Additionally, it is most correct to use average total capital employed during the year, as the profit has been earned throughput the year. However, if you are not given the average capital employed, then simply use the capital employed at the end of the year.
ROCE will increase if less PPE is in the accounts
So old PPE will give a higher than usual ROCE
ROCE will decrease if more PPE is in the accounts
So, Revaluations upwards will give a lower than usual ROCE
ROCE will increase if less expenses (except interest and tax) are in the accounts
ROCE will decrease if more loans / share issues are made that year - especially near the year end
ROCE can be broken down (explained by) 2 more ratios:
Operating Margin
Asset Turnover
So if Operating Margin is up and ROCE is down - Net Asset Turnover must be down a lot
(The assets aren't producing the amount of sales they used to)
Operating Margin
= Operating Profit (PBIT) / Sales
Asset Turnover
= Sales / Capital Employed
Gross Margin
Gross Margin is affected by..
An increase in the sales PRICE or decrease in COS PRICE
An increase in gross profit as a whole doesn't necessarily mean an increase in the margin - as it could be due to more volume and nothing to do with the price
Inventory measured in different ways (as this affects "price")

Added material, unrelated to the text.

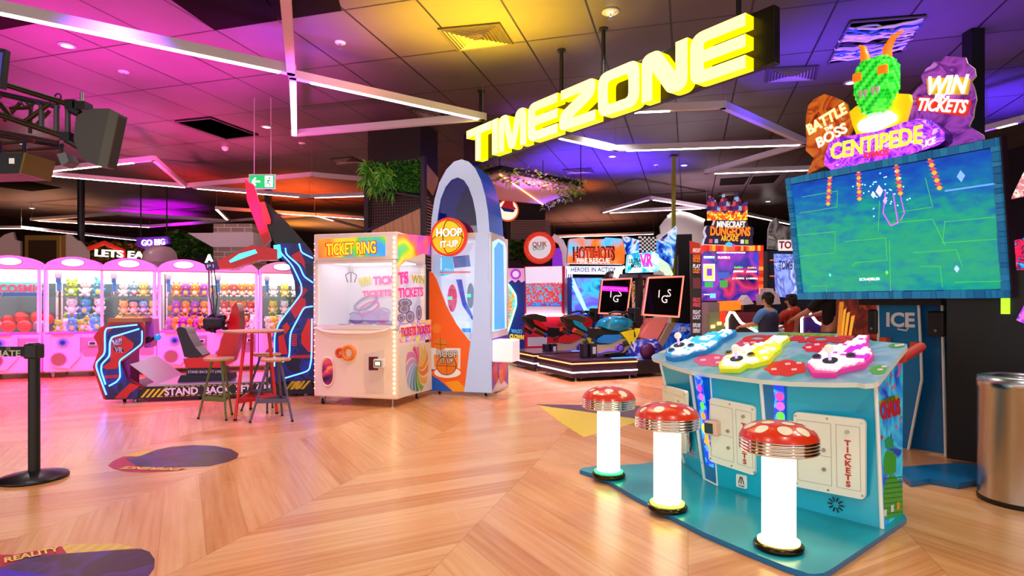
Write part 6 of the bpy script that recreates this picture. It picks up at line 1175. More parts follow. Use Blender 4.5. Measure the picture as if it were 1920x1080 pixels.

Inventory write downs due to damage/obsolescence (You've reduced its 'price')
A change in the Sales Mix - different items sell at different prices
New (different margin) products - have different prices and hence margins
New suppliers with different prices
Discounts offered - reducing the sales price
More or less Import duties - changing COS price
Exchange rate fluctuations
Change in cost classification:
eg. Some costs included as operating expenses now in cost of sales
Gross Profit Mark up
This ratio is an alternative measure of profitability.